Na certidão, um  percalço para a vida

Vale do Taquari

Na certidão, um percalço para a vida

Nomes incomuns, engraçados ou com grafia errada geram desconforto. Por vezes, pessoas ingressam na Justiça para alterar o registro e poder mudar de nome.

Na certidão, um  percalço para a vida
Vale do Taquari

Chamou atenção dos internautas brasileiros um pai que queria registrar o filho como Jaspion, mas a mulher não aceitou. O fato ocorreu em 2011. O pai criou uma página no Facebook pedindo ajuda, pois se alcançasse um milhão de curtidas poderia colocar o nome do super-herói no filho. Não conseguiu, mas as 260 mil curtidas demonstraram a força de uma mobilização virtual em prol de um nome inusitado.

É claro que nem tudo soa como brincadeira e nem todos levam na esportiva. Há 13 anos como escrevente do Cartório de Registro Civil de Lajeado, Silvia Griebeler acumula experiências de cenas em que os pais ficam indecisos na hora de registrar os filhos. As principais situações são aquelas em que a grafia está equivocada.

Conforme Silvia, algumas vezes é difícil convencer os pais a trocarem de ideia, então, o registro é feito com uma observação. “O que mais aparece são nomes com letras duplas, consideradas de grafias erradas como dois YY ou um H onde não deveria existir.”

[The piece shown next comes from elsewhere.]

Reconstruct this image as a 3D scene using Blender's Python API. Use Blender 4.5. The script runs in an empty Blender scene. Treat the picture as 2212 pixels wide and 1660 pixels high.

A função da escrevente é esclarecer como isso pode gerar problemas futuros. “Como o caso de um pai que queria homenagear o sol com o nome do filho. A intenção é boa, mas convencemos a não fazê-lo e ele aceitou numa boa.”

Conforme a lei de registros públicos, em casos que a palavra expõe a criança ao ridículo, com nomes pejorativos, é preciso informar o juiz local. “As pessoas querem nomes diferentes, mas esquecem de se colocar no lugar da criança”.

Processo para mudar de nome

A servidora pública Eduarda Reis passou por diversas situações constrangedoras devido ao nome de batismo. Foi registrada como Conchita. De origem espanhola, o nome soava estranho.

A mãe não imaginava que o nome seria motivos de desconforto e irritação para filha. “Minha mãe queria pôr um nome diferente, espanhol, mas forçou a barra.” Na escola, Eduarda conta que os colegas faziam piadas. A hora do recreio era o pior momento, quando os risos e olhares eram direcionados. O bullying era diário.

A decisão por trocar o nome veio em 2013. O processo durou cerca de seis meses, desde a entrada no Judiciário até a decisão do juiz João Goulart Borges, da 1ª Vara Cível de Venâncio Aires. O magistrado decidiu e liberou a troca de nome tão logo recebeu o processo, sem necessitar de audiência.

Eduarda ainda não mudou oficialmente os documentos porque aguarda o resultado de um concurso federal, no qual será chamada ainda com o nome antigo. Após a decisão do juiz, trocou de função. Com novos colegas, diz que superou os aborrecimentos.

“Foi estranho no início, demorei a me acostumar com o novo nome. O constrangimento passou. Depois que mudei, percebi o quanto é bom”. Para Eduarda, é preciso deixar de se apegar às raízes só por uma questão de tradição. “Nome é algo que condiz com a personalidade.”

Batalha judicial

O aposentado Pedro Bresciani enfrentou problemas ao longo da vida por conta do nome dado pela mãe. Na certidão de nascimento, constava Nadir. O nome unissex gerava complicações toda vez que necessitava apresentar os documentos.

No batizado, os pais de Bresciani enfrentaram problemas. O padre se negou a batizá-lo pelo nome que constava nos documentos e o nomeou Pedro.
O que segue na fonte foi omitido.